Tuesday, December 26, 2006

Advice from my Family for celebrating Christmas in Colombia


On my second day in Chia, my hometown located 15 minutes north of Bogota (Colombian capital), I looked over at a white Rodeo pathfinder and saw a twenty-something holding a AR-15 assault rifle with an extended magazine for good measure. The occupants of the SUV were not military; they were most likely concerned citizens, ex-paramilitaries, or “traquetas” (the local term for narcotrafficants who live in this area of the country). Take your pick, either way automatic and semi-automatic speed shooters have become illegal here, and to boot, the young man wielding this apparatus still had the last eruptions of adolescent acne on his face.

It seems that my family in Colombia has advice for me during my visit here: Be careful and don’t be stupid. As far as advice, it seems that it only carries weight when it is forged in experience. My family’s advice, is it from experience?

(Ahh, now I remember what it is like to live in Colombia: my first street fight, my first broken nose, my first experience as a victim of assault, and of course, my first experience taking a gun to school…)

(Musical Interlude)

All the things I knew I didn't know and didn't want to know
That you told me just to tell me later that you'd told me so
Come flooding back to me now, come on come flooding back to me now.


All the things you said you'd never say and you said anyway
The things we did and didn't do, the things we did and didn't do
Come flooding back to me now.

(Stephen Merrit, The Magnetic Fields- The things we did and didn’t do)

A week before my arrival, my cousin and his wife and kids – who recently moved to Chia – were assaulted in their house by would-be thieves. On their fist attempt, my cousin whipped out his hard hitting 45 caliber and popped a couple of shots into the air. The thieves, who have been identified as motorcycle riding horde, are said to increase their thievery around Christmas time.

“It’s to be expected, it’s Christmas season and they know that people have lots of nice things in their houses” my brother explains.

Unfortunately a couple days later the horde returned during the daytime. My cousin was at work, and it was up to his wife to defend the house and the kids. When she saw the thieves jump the perimeter wall and attempt to rush her doorway, she slammed the door shut and barricaded herself and kids in the house. This was enough to thwart the thieves and motivate her to take things into her own hands. She just bought a 12-gauge, pump action shot gun for good measure.

This woeful ordeal is unfair, since my cousin and his family had moved out of Bogota to get away from violence and theft. You see, one day when they lived in an exclusive apartment building in the city they heard an odd knock at their front door. When my cousin, who was home with his two kids, opened the door, a gang of thieves gently escorted him into a closet and locked him inside. His kids were tied up and put in another room. The events that happened next were spectacular. The gang reached into their black bag of tricks and pulled out their sledge hammers. The goal was to rob my cousin’s neighbor. Supposedly, the neighbor was a rich pawn shop owner who kept a substantial amount of loot in his house.
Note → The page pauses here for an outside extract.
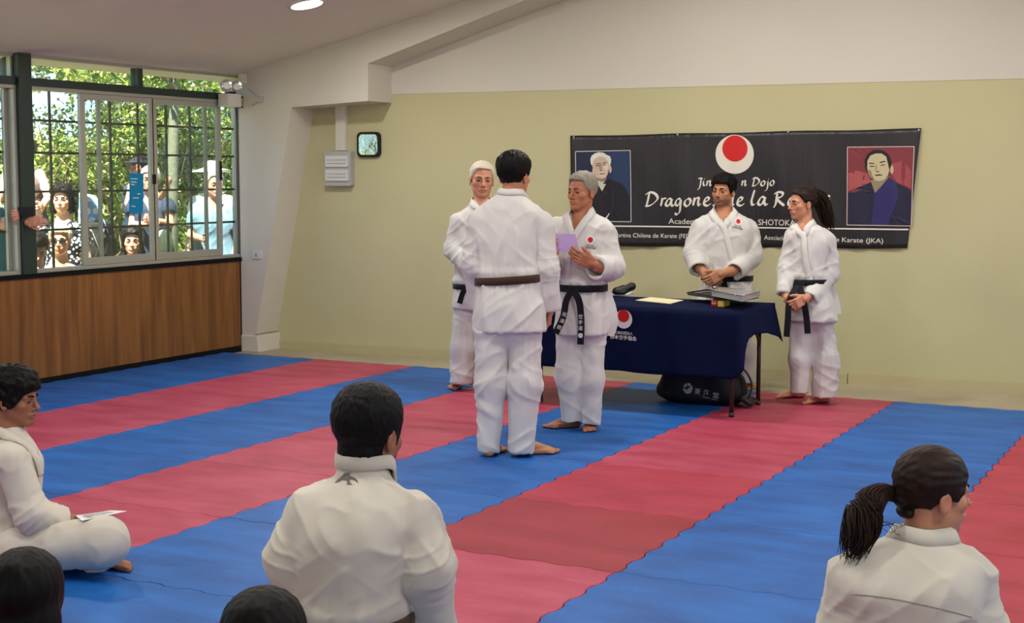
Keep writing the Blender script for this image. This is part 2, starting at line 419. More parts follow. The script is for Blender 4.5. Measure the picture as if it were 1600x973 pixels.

For the next 6 hours, the thieves broke down the cement and cinderblock wall that separated the apartments and emptied out the pawn shop owner’s apartment. During this time, my cousin’s wife arrived and she was also kindly escorted to the closet to keep my cousin company. Once the pilfered the neighbor’s house, the robbers took everything in my cousin apartment as well, all for good measure.

As far as the neighborhood goes, things have become a little tougher. Chia no longer has to suffer little town envy from Bogota, since Chia has recently been granted its own “Calle del Cartucho” (“Magazine Street”). Although Chia’s Calle is not as large as Bogota’s, it is still a place where locals can dump the bodies of the murdered, secure kidnap victims, and participate in the sell and exchange of illegal artifacts and substances. Lo, development and modernity have arrived to this small town, thank goodness for Urbanism. We live in the nice part of town however, 2 kilometers from the Calle.

About one kilometer from the house is a newly installed half-way house for paramilitary troops. Once these troops were pardoned by the current administration, the government developed a network of subsidized housing projects that were supposed to help these veteran extremists fighters transition into civil society. Unfortunately, there is little employment for these guys. I have heard that sometimes locals give these guys small contracts for short term employment. But for some reason, violence and murder rates have been noted to increase during these spurts of employment.

But not all is grey. A couple of month ago Chia attempted to clean out their streets and expunge violence from its township. A neighboring town, Tabio, is currently doing the same thing Chia did to rid itself of street criminals. The cleansing goes like this. For about a month, the city posts announcements around town announcing a general cleaning of the streets. All thieves are warned to get off the streets and to stop their criminal activities. Given that Chia and Tabio are small towns, the cops already know many of the criminals. For example, my brother and sister each had a run in with the well know Nine-fingered Thief. Once the warning month is up, all unreformed thieves disappear from the streets and are never seen or heard from again. Last time Chia got rid of a total of 17 of the hardest street thugs. The Nine-fingered thief was one of these.

I guess that I will be careful, and for good measure, watch where I go and what I say.